Hydrogen absorption in Ti-Zr-Ni quasicrystals and 1/1 approximants

Ti/Zr-based quasicrystals and their approximants draw attention as new candidate materials for hydrogen storage applications based on recent discoveries that they absorb a large amount of hydrogen, reversibly, at low temperatures and pressures. In fact, Ti45Zr38Ni17 quasicrystals take hydrogen to a maximum value of hydrogen to host metal atom ratio (H/M) of nearly 2. To evaluate their technical usefulness and to probe the local structure of the quasicrystals, pressure-composition isotherms (p -c -T) were measured above 250 ° C using a computer-controlled apparatus.
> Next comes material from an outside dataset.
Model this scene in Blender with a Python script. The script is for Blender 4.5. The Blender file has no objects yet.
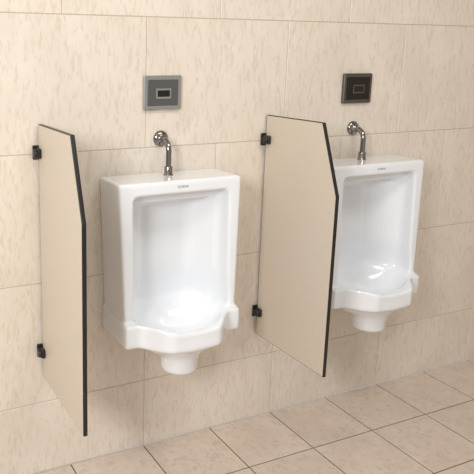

In the Ti-Zr-Ni quasicrystal, the p -c -T curves do not exhibit a clear pressure plateau. Instead, the equilibrium vapor pressure remains low (< 5 Torr) below H/M≈1 and increases sharply for increasing H/M. In the Ti-Zr-Ni 1/1 approximant phase, which is a large unit cell bcc structure (a=13.13 Å), the p -c -T measurements show similar curves with a hint of pressure plateau consistent with a structural similarity between the phases. The quasicrystals desorb most of the absorbed hydrogen above 600 ° C for 2 h in dynamical vacuum without phase transformation, and they do not become powder, even after a few absorption-desorption cycles. Interestingly, a small amount of Pd inhibits the growth of the (Ti,Zr)Hx hydride phase during hydrogenation.